Recently, I have read about the controversy surrounding 14 year old singer Laura Bretan singing opera caught my attention.

Healthy Singing

Classic FM summarizes the issue in their article “Laura Bretan’s singing technique ‘raises deep concerns’ says singing teacher“. Voice professionals have expressed their concerns over the stress Bretan is placing on her vocal chords due to her choice in singing opera prematurely.

While I am not a voice teacher, it is important to open the discussion on healthy technique for musicians. Piano players, much like other instrumentalists and singers, have physical limitations that should not be pushed without consideration.  A consequence is that this behaviour can cause long-lasting injuries.

Musician Injuries

The most common condition for an overworked pianist is carpal tunnel syndrome, which is characterized by a pain in the arms and hands caused by a compression of a major nerve. This syndrome is seen in piano players that play and practice with tension in their hands and arms.

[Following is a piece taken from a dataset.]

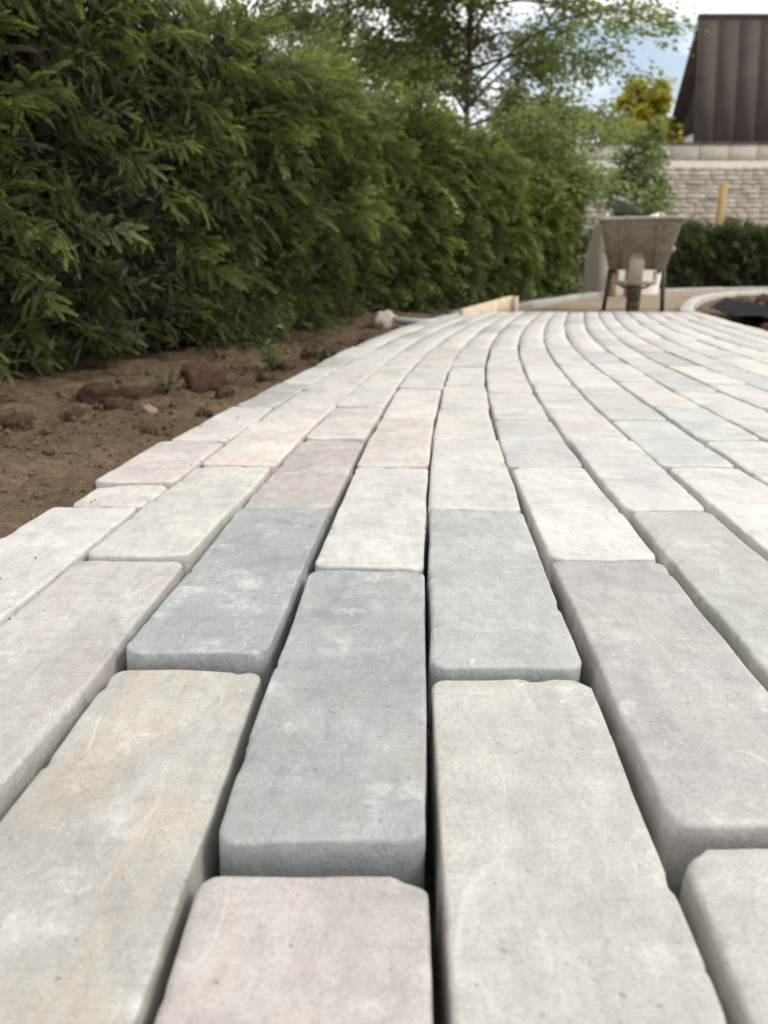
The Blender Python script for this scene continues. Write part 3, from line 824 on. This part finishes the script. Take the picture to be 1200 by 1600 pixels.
while zc + .0525 < WTOP - .36:
    x = WX0 + rs.uniform(0, .2)
    while x < WX1 - .3:
        k = int(rs.integers(0, 6)); w = unit[k][1]; cx_ = x + w / 2; x += w
        if 3.6 < cx_ < 9.2 and zc > 1.25 and n_ind < 290:
            o = unit[k][0]
            if k in used: o = o.copy(); COL.objects.link(o)
            used.add(k); o.parent = wall
            o.location = (cx_ - 4.5, .06 + rs.uniform(-.018, .012), zc); o.rotation_euler = (rs.normal(0, .02), rs.normal(0, .025), rs.normal(0, .02)); o.scale = (1, 1, rh / .105 * rs.uniform(.9, 1.06))
            t = np.array([(.50, .45, .37), (.47, .43, .37), (.53, .48, .41), (.45, .415, .365), (.52, .455, .36)][rs.integers(0, 5)]) * rs.uniform(.9, 1.08)
            o['tint'] = [float(q_) for q_ in t]; n_ind += 1
        else:
            rest.box((cx_ - 4.5, .06 + rs.uniform(-.015, .01), zc), (w - .012, .12, rh - .012), bev=.012)
    zc += rh / 2; rh = rs.uniform(.075, .135); zc += rh / 2; row += 1
ro = rest.build("wall_stones", M_WALL, wall); ro['kind'] = 'stuff'; ro['tint'] = [.44, .39, .33]
mb = MB(); mb.box((0, 0, 0), (.592, .44, .30), bev=.015); cop = mb.build("coping_stone", M_WALL)
mb = MB(); mb.box((0, 0, 0), (.595, .50, .035), bev=.006); cap = mb.build("slate_cap", M_SLATE)
nC = int((WX1 - WX0) / .6)
for k in range(nC):
    for src, z in ((cop, WTOP - .185), (cap, WTOP - .016)):
        o = src if k == 0 else src.copy()
        if k: COL.objects.link(o)
        o.parent = wall; o.location = (WX0 + .3 + .6 * k - 4.5, .24 + rs.uniform(-.006, .006), z)
        o['tint'] = [float(q_) for q_ in np.array((.56, .52, .45)) * rs.uniform(.88, 1.06)]

# ------------------------------------------------------------------ brown barn behind the wall
M_ROOF = simple_mat("brown_metal_sheet", (.040, .029, .025), (.064, .047, .041), 3, .85, .15, .003)
M_BOARD = simple_mat("dark_boards", (.018, .013, .012), (.04, .028, .024), 8, .8, .3, .004)
M_REND = simple_mat("pale_render", (.48, .45, .42), (.58, .55, .51), 4, .9)
BX, BR = 7.0, np.array([19.02, 5.56])
near_e, far_e = np.array([18.42, 2.35]), np.array([20.10, 3.66])
barn = empty("barn", (BX, 19.0, -.05), "dark brown barn with steep ribbed metal roof standing behind the stone wall", "barn")
BL = 7.0
def slab(name, e, material, thick, x0, x1, parent, off=0.0):
    d = (e - BR); L_ = np.linalg.norm(d); d /= L_; nn = np.array([-d[1], d[0]])
    if (nn[0] > 0) != (e[0] > BR[0]): nn = -nn
    a, b = BR + nn * off, e + nn * off
    mb = MB(); v = []
    for x in (x0, x1):
        for p in (a, b, b + nn * thick, a + nn * thick): v.append((x, p[0] - 19.0, p[1] + .05))
    mb.add(v, [(0, 1, 2, 3), (7, 6, 5, 4), (0, 4, 5, 1), (1, 5, 6, 2), (2, 6, 7, 3), (3, 7, 4, 0)])
    return mb.build(name, material, parent)
pw = .47
for k in range(int(BL / pw)):
    slab("roof_panel", near_e, M_ROOF, .05, k * pw + .002, (k + 1) * pw - .002, barn, rs.uniform(0, .002))
    slab("roof_rib", near_e, M_ROOF, .010, k * pw - .009, k * pw + .009, barn, .054)
slab("back_roof", far_e, M_ROOF, .06, 0, BL, barn)
gv = [(.30, near_e[0] - 19 + .12, 0), (.30, far_e[0] - 19 - .15, 0), (.30, far_e[0] - 19 - .15, far_e[1] - .05), (.30, BR[0] - 19, BR[1] - .1), (.30, near_e[0] - 19 + .12, near_e[1] - .05)]
mb = MB()
zs = 3.35
ng = 0
for y0 in np.arange(near_e[0] - 19 + .12, far_e[0] - 19 - .2, .15):
    y1 = min(y0 + .143, far_e[0] - 19 - .12); ym = (y0 + y1) / 2 + 19
    top = np.interp(ym, [near_e[0], BR[0], far_e[0]], [near_e[1], BR[1], far_e[1]]) - .12
    b2 = MB(); b2.box((.29, (y0 + y1) / 2, (zs + top) / 2 + .05), (.03, y1 - y0, max(.1, top - zs))); b2.build("gable_board", M_BOARD, barn)
mb.box((.34, (near_e[0] + far_e[0]) / 2 - 19, 1.70), (.06, far_e[0] - near_e[0] - .3, 3.40)); mb.build("gable_wall", M_REND, barn)
mb = MB(); mb.box((BL / 2, far_e[0] - 19 - .2, 1.8), (BL - .7, .1, 3.6)); mb.build("back_wall", M_REND, barn)
mb = MB(); mb.tube([(-.02, BR[0] - 19, BR[1] + .09), (BL, BR[0] - 19, BR[1] + .09)], .07, 10); mb.build("ridge_cap", M_ROOF, barn)

# ------------------------------------------------------------------ timber: yellow post, pale post, stakes, plank
M_YWOOD = simple_mat("yellow_timber", (.36, .25, .09), (.48, .35, .15), 5, .8, .3, .003, stretch=(6, 6, .6))
M_PWOOD = simple_mat("pale_timber", (.46, .36, .25), (.62, .52, .39), 6, .8, .3, .003, stretch=(6, 6, .6))
M_OWOOD = simple_mat("orange_timber", (.34, .20, .11), (.48, .32, .19), 6, .8, .3, .003, stretch=(6, 6, .6))
def post(name, loc, w, h, material, label, cat, rot=(0, 0, 0), cap_=True):
    root = empty(name, loc, label, cat); root.rotation_euler = rot
    mb = MB(); mb.box((0, 0, h / 2), (w, w, h), bev=w * .08); mb.build("shaft", material, root)
    if cap_:
        mb = MB(); x = w * .5
        mb.add([(-x, -x, h + .001), (x, -x, h + .001), (x, x, h + .001), (-x, x, h + .001), (0, 0, h + w * .35)], [(3, 2, 1, 0)], [(0, 1, 4), (1, 2, 4), (2, 3, 4), (3, 0, 4)])
        mb.build("pointed_top", material, root)
    return root
post("timber_post", (6.42, 15.2, -.05), .115, 1.86, M_YWOOD, "yellowish square timber post standing between the low hedge and the stone wall", "post")
post("timber_post", (2.49, 10.65, -.05), .10, 1.47, M_PWOOD, "pale timber post top poking up at the far end of the tall hedge", "post")
post("timber_stake", (2.88, 9.75, -.06), .075, .44, M_OWOOD, "taller orange timber stake in front of the white bulk bag", "stake", (0, .05, .2))
post("timber_stake", (3.03, 9.60, -.06), .065, .36, M_OWOOD, "shorter orange timber stake leaning beside the taller one", "stake", (0.05, -.08, .5))
plank = empty("timber_plank", (.60, 5.0, 0), "long pale timber plank on edge along the far end of the paving by the hedge", "plank", rz=math.atan2(.95, .80))
mb = MB(); mb.box((.17, .02, .015), (.62, .035, .10), rot=Matrix.Rotation(-.11, 3, 'Y'), bev=.004); mb.build("board", M_PWOOD, plank)
mb = MB(); mb.box((.47, -.012, .02), (.03, .04, .15), bev=.003); mb.build("peg", M_PWOOD, plank)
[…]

This is especially dangerous if the pianist is practicing for hours every day without consideration of proper technique.

Just like how we should not try to lift heavy objects with our backs, we should not attempt to force advanced technique on a student that has not yet learned to use their body in a free and relaxed manner.

When we bypass healthy technique to play difficult music, we not only worsen our physical condition but also limit ourselves in our musical expression. Without freedom in the arms, wrists, and hands, a pianist can never truly express themselves on the piano.

Healthy Technique:

An approach to healthy piano technique is the Taubman Approach. While reading this information may be helpful, please consult and ask your piano teacher if you feel as though you have tension while playing the piano. Healthy technique is the basis of great piano playing!

Practice safe! Be sure to take breaks, to stretch, and to always warm up.